If you have a problem with that you can just step the fuck off cuz i dont care about your opinion.
opal10161973
by Ruby Member on Nov. 17, 2012 at 6:37 PM

I can see why though.  Who knows what the boys would do to their stuff, while they aren't there?  If the room remains empty, without someone using it even to sleep in, then the chances of their things getting lost or broken on accident, decreases.  If he wants it to be their home, too, then he needs to do it to make them feel welcome, not like visitors in their father's home. 

Quoting Tea4Tas:


Quoting Anonymous:

But then that wouldn't be "their room". I think that as his bio children AND as I am now paying so much support, it is reasonable to expect that they have their own room (not get to use one of the rooms but one of the rooms belonging to them)

Quoting smurfbitebug:

Oh yes, I know. But there are creative ways to do so and still have it be the boys room while they are not there. For instance, the girls could have the closet and the boys a standing armoire. The girls, pretty pink bunk beds (were there two or three? Plus a twin if three) for the boys, Murphy beds they put up when the girls are there. There are ways.

Quoting Anonymous:

Oh no, the idea is that the room is for the girl's use only. This way they can keep their own stuff there instead of having to bring everything back and forth. I also told him that he can use some of the child support to buy them some clothes to keep at his house (which he was really already supposed to have anyway)


Quoting smurfbitebug:

Hey, if it's court ordered, it is what it is! While I am sure three boys to a room can get hectic, he could come up with creative ways to deal with it.
Seeing as he only has the girls every other weekend, he could totally get creative with it and make it so that the boys only share the room every other weekend and kind of make the room interchangeable between the girls and the boys. Just an idea. Which you don't need to tell him. He is an* adult.. he needs to stop complaining and figure it out.

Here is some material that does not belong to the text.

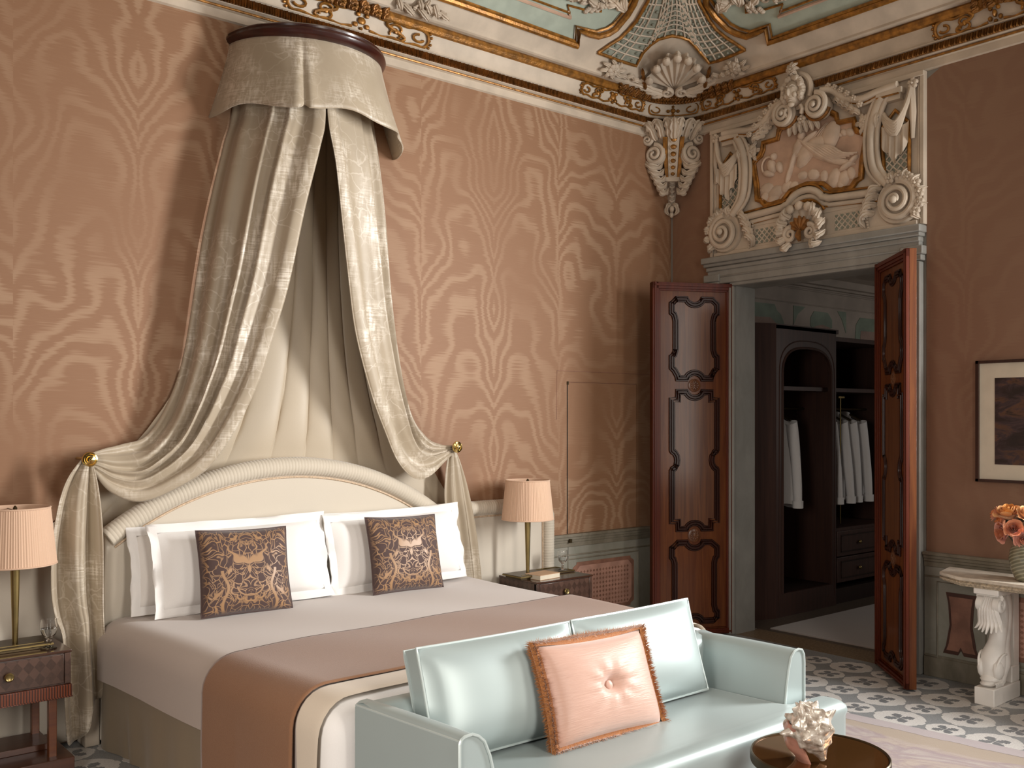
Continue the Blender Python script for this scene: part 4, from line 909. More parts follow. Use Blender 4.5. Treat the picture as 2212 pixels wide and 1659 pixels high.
def strip(g, a0, a1, off, mi=0, w0=.7):
    def fn(u, v): b = 3.70+.285*v; k = w0+(1-w0)*v; return ((a0+(a1-a0)*u)*k, b, fr(b, off)+.02*math.sin(PI*u)*(.4))
    g.grid(fn, 4, 12, mi, M=FC)
def slab(a0, a1, off, w0=.7):
    g = G()
    vs = []
    for i, b in enumerate(bz):
        k = w0+(1-w0)*i/11; c = fr(b, off); vs += [(a0*k, b, c), (a1*k, b, c), (a1*k, b, c-.05), (a0*k, b, c-.05)]
    fs = [(i*4+j, i*4+(j+1) % 4, i*4+4+(j+1) % 4, i*4+4+j) for i in range(11) for j in range(4)]+[(0, 1, 2, 3), (47, 46, 45, 44)]
    g.add(vs, fs, 0, False, FC); return g
for s in (-1, 1): obj('gilt_band', slab(s*.052, s*.088, .035), M_gold, co)
obj('front_strip', slab(-.048, .048, .03), M_plaster, co)
g = G(); g2 = G()
for i in range(6):
    b = 3.725+.047*i+.002*i*i*.3; r = .017+.0022*i; M_ = FC @ Matrix.Translation((0, b, fr(b, .032))); g.lathe([(r, 0), (r*.6, .007), (0, .009)], 12, 0, M=M_)
    g2.tube([((r+.005)*math.cos(a), (r+.005)*math.sin(a), .004) for a in np.linspace(0, 2*PI, 13)[:-1]], .004, 5, 0, True, M_)
obj('gilt_stud', g, M_gold, co); obj('guilloche', g2, M_plaster, co)
g = G()
for s in (-1, 1):
    M_ = FC @ Matrix.Translation((s*.145, 3.87, .24)) @ Matrix.Rotation(s*.45, 4, 'Y'); g.lathe([(.085, -.07), (.088, -.01), (.075, 0), (0, .0)], 20, 0, M=M_); g.spiral(.082, .012, 2.0, .022, .01, PI/2, s, M=M_ @ Matrix.Translation((0, 0, .01)), n=44, dome=.03)
    M_ = FC @ Matrix.Translation((s*.205, 3.99, .25)) @ Matrix.Rotation(s*.45, 4, 'Y'); g.spiral(.045, .008, 1.7, .016, .008, PI/2, s, M=M_, n=30, dome=.02); g.lathe([(.045, -.05), (.045, -.005), (0, -.002)], 16, 0, M=M_)
obj('volute', g, M_plaster, co)
for s in (-1, 1):
    g = G()
    for i in range(5): b = 3.83-.05*i; g.leaf([(s*(.225-.028*i), b, .20-.01*i), (s*(.19-.025*i), b-.05, .25-.012*i), (s*(.12-.015*i), b-.06, .24-.012*i), (s*(.085-.012*i), b-.02, .22-.015*i)], .036, (0, 0, 1), 3, .5, M=FC, n=12)
    for i in range(3): g.leaf([(s*(.03+.055*i), 3.985, .33-.03*i), (s*(.04+.07*i), 4.06, .40-.035*i), (s*(.055+.085*i), 4.11, .38-.035*i), (s*(.09+.09*i), 4.085, .36-.04*i)], .045, (0, 0, 1), 3, .45, M=FC, n=14)
    for i in range(4): g.leaf([(s*.21, 4.03, .24), (s*(.20+.01*i), 4.06+.015*i, .27), (s*(.235+.012*i), 4.05-.02*i, .25)], .026, (0, 0, 1), 3, .5, M=FC, n=10)
    stuff(obj('acanthus', g, M_plaster, co))
g = G()
g.leaf([(0, 3.98, .35), (0, 4.06, .42), (0, 4.12, .40)], .055, (0, 0, 1), 3, .4, M=FC)
for i in range(6): b = 3.66-.035*i; g.tube([(x*.02, b+.012*abs(x), fr(b, .012)) for x in np.linspace(-1, 1, 7)], .009, 6, 0, M=FC)
g.box((-.06, 3.665, .11), (.06, 3.70, .185), 0, FC)
for s in (-1, 1): g.leaf([(s*.01, 3.50, .07), (s*.035, 3.48, .10), (s*.045, 3.44, .075), (s*.02, 3.41, .05)], .025, (0, 0, 1), 2, .5, M=FC, n=10)
g.blob((0, 3.46, .08), (.022, .03, .022), 8, 0, FC); g.blob((0, 3.42, .045), (.02, .03, .02), 8, 0, FC)
stuff(obj('acanthus', g, M_plaster, co))
# ------------------------------------------------------------------ dressing room beyond the doorway
g = G(); g.box((.24, .13, 0), (4.4, .24, 3.4)); wb = struct(obj('wall_back', g, M_room2), 'pale wall of the dressing room with painted frieze')
g = G(); g.box((4.3, -3.2, 0), (4.4, .24, 3.4)); struct(obj('wall_far', g, M_room2))
g = G(); g.box((.24, -3.3, 0), (2.95, -3.2, 3.4)); g.box((4.25, -3.3, 0), (4.4, -3.2, 3.4)); g.box((2.95, -3.3, 0), (4.25, -3.2, 1.05)); g.box((2.95, -3.3, 2.95), (4.25, -3.2, 3.4)); struct(obj('wall_side', g, M_room2))  # opening added only to seat the dressing room fill lamp
g = G(); g.box((.24, -3.2, 3.12), (4.4, .24, 3.25)); struct(obj('ceiling_inner', g, M_room2))
for z, d in ((3.03, .05), (3.07, .08), (2.995, .03)):
    pass
g = G()
for z0, z1, d in ((3.02, 3.045, .05), (3.045, 3.12, .10), (2.985, 3.0, .02), (2.84, 2.85, .015)): g.box((.24, .13-d, z0), (4.3, .13, z1))
obj('dressing_cornice', g, M_room2, wb, bevel=.005)
FB = frame((0, .13, 0), (1, 0, 0), (0, 0, 1), (0, -1, 0))
g = G(); g.prism([(1.0, 2.4), (1.0, 2.80), (1.62, 2.81), (1.66, 2.75), (1.72, 2.72), (1.77, 2.64), (1.79, 2.4)], 0, .006, 0, FB)
g.prism([(1.93, 2.63), (1.93, 2.82), (2.13, 2.82), (2.0, 2.74)], 0, .006, 0, FB); g.prism([(2.22, 2.72), (2.28, 2.79), (2.52, 2.79), (2.60, 2.72), (2.60, 2.64), (2.45, 2.58), (2.3, 2.58), (2.22, 2.64)], 0, .006, 0, FB); g.prism([(2.70, 2.82), (2.86, 2.82), (2.86, 2.6), (2.78, 2.74)], 0, .006, 0, FB); g.prism([(3.03, 2.5), (3.05, 2.7), (3.13, 2.78), (4.2, 2.79), (4.2, 2.5)], 0, .006, 0, FB)
obj('painted_field', g, M_frieze, wb)
g = G(); g.prism([(1.0, 2.4), (1.0, 2.66), (1.55, 2.68), (1.68, 2.6), (1.7, 2.4)], .006, .009, 0, FB); g.prism([(2.15, 2.5), (2.2, 2.58), (2.3, 2.64), (2.42, 2.66), (2.55, 2.64), (2.68, 2.52)], .006, .009, 0, FB); g.prism([(3.12, 2.5), (3.14, 2.64), (4.2, 2.66), (4.2, 2.5)], .006, .009, 0, FB); obj('painted_field', g, M_frieze2, wb)
cl_ = thing('ceiling_rose', 'pale plaster ceiling rose with small dark fitting in the dressing room', 'ceiling rose', (2.75, -.55, 3.0))
g = G(); g.lathe([(.05, -.06), (.16, -.055), (.22, -.03), (.34, -.02), (.42, 0)], 32, 0, (2.75, -.55, 3.12)); obj('plaster_disc', g, M_room2, cl_)
g = G(); g.lathe([(.0, -.10), (.05, -.095), (.055, -.06)], 16, 0, (2.75, -.55, 3.12)); obj('fitting', g, M_black, cl_)
g = G(); g.box((.36, -1.70, .0006), (2.9, -.74, .012)); tag(obj('dressing_rug', g, M_rug2, bevel=.004), 'plain grey rug on the dressing room floor beyond the doorway', 'rug')
# wardrobe
wd = thing('wardrobe', 'dark open wardrobe with an arched bay seen through the doorway', 'wardrobe', (1.6, -.2, 0))
yf, yb = -.52, .115
g = G()
def archpanel():
    x0, x1, zt = .75, 1.66, 2.51; a0, a1, zs, cxx = .84, 1.585, .20, 1.2125; w_ = (a1-a0)/2
    pts = [(x0, .0), (x0, zt), (x1, zt), (x1, 0), (a1, 0.0), (a1, 2.08)]
    arc = [(cxx+w_*math.copysign(abs(math.cos(t))**.75, math.cos(t)), 2.08+.25*abs(math.sin(t))**.75) for t in np.linspace(.12, PI-.12, 15)]
    # front panel in quads: left stile, right stile, spandrel strips
    FW = frame((0, yf, 0), (1, 0, 0), (0, 0, 1), (0, -1, 0))
    for d0, d1 in ((-.03, 0),):
        g.box((x0, 0, d0), (a0, zt, d1), 0, FW); g.box((a1, 0, d0), (x1, zt, d1), 0, FW); g.box((a0, 0, d0), (a1, .2, d1), 0, FW)
        ar = [(a1, 2.08)]+arc+[(a0, 2.08)]
        for p, q in zip(ar, ar[1:]): g.prism([p, q, (q[0], zt), (p[0], zt)] if p[0]-q[0] > 1e-4 else [p, q, (q[0]+1e-3, zt), (p[0]+2e-3, zt)], d0, d1, 0, FW)
    return ar
ar = archpanel(); obj('arched_front', g, M_ward, wd)
g = G(); FW = frame((0, yf, 0), (1, 0, 0), (0, 0, 1), (0, -1, 0)); g.tube([(1.585, .2, 0)]+[(a, b, 0) for a, b in ar]+[(.84, .2, 0)], .012, 6, 0, M=FW); g.tube([(1.635, .1, 0)]+[(1.2125+(a-1.2125)*1.12, 2.09+(b-2.08)*1.2, 0) for a, b in ar]+[(.79, .1, 0)], .006, 6, 0, M=FW); obj('arch_moulding', g, M_ward, wd)
g = G(); g.box((.75, yf+.03, 0), (.79, yb, 2.5)); g.box((1.62, yf+.03, 0), (1.66, yb, 2.5)); g.box((.75, yb-.02, 0), (2.75, yb, 2.45)); g.box((.75, yf, 2.48), (1.7, yb, 2.52)); g.box((2.7, yf+.03, 0), (2.75, yb, 2.45)); g.box((1.66, yf+.03, 2.42), (2.75, yb, 2.46))
g.add([(.75, yf, 0), (.45, yf+.10, 0), (.45, yb, 0), (.75, yb, 0), (.75, yf, 2.52), (.45, yf+.10, 2.52), (.45, yb, 2.52), (.75, yb, 2.52)], [(0, 4, 5, 1), (1, 5, 6, 2), (4, 7, 6, 5)], 0, False)
obj('carcass', g, M_ward, wd)
g = G(); g.box((.79, yf+.03, .14), (1.62, yb-.02, .2)); g.box((1.66, yf+.03, .0), (2.7, yb-.02, .14)); obj('bottom_board', g, M_wardin, wd)
for x0, x1, z in ((.79, 1.62, 1.955), (1.66, 2.7, 1.955)):
    g = G(); g.box((x0, yf+.06, z), (x1, yb-.02, z+.035)); obj('shelf', g, M_ward, wd)
    g = G(); g.tube([(x0, -.2, 1.80), (x1, -.2, 1.80)], .011, 8); obj('hanging_rail', g, M_darkbrass, wd)
g = G(); g.tube([(1.92, yf+.12, 1.92), (1.92, yf+.12, .72)], .007, 8); g.box((1.86, yf+.10, 1.9), (1.96, yf+.14, 1.915)); obj('upright_rail', g, M_brass, wd)
g = G(); g.tube([(.96, yf+.15, 1.95), (.965, yf+.15, 1.85)], .012, 8); obj('valet_hook', g, M_brass, wd)
for z0, z1 in ((.2, .43), (.44, .67)):
    g = G(); g.box((1.68, yf-.0, z0), (2.68, yf+.04, z1)); dw = obj('drawer', g, M_ward, wd, bevel=.004)
    g = G(); g.tube([(1.74, yf-.003, z0+.04), (2.62, yf-.003, z0+.04), (2.62, yf-.003, z1-.04), (1.74, yf-.003, z1-.04)], .006, 6, 0, True); obj('drawer_moulding', g, M_wardin, dw)
    g = G(); g.blob((2.03, yf-.02, (z0+z1)/2), .018, 10); obj('knob', g, M_brass, dw)
g = G(); g.box((1.66, yf+.02, .67), (2.7, yb-.02, .70)); obj('drawer_top', g, M_ward, wd)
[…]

Until you said this I thought you were being reasonable. To insist the room remains empty for 26 days out of the month IS unreasonable. Yes the girls should have their own room to sleep inwhen they are there-yes they should have their own stuff in that room-but to insist it remain empty the other 26 days? unreasonable.


Anonymous
by Anonymous on Nov. 17, 2012 at 6:39 PM

I'm sorry, but I don't believe you. A non custosial parent collecting support from the custodial parent? I have NEVER heard of such a thing.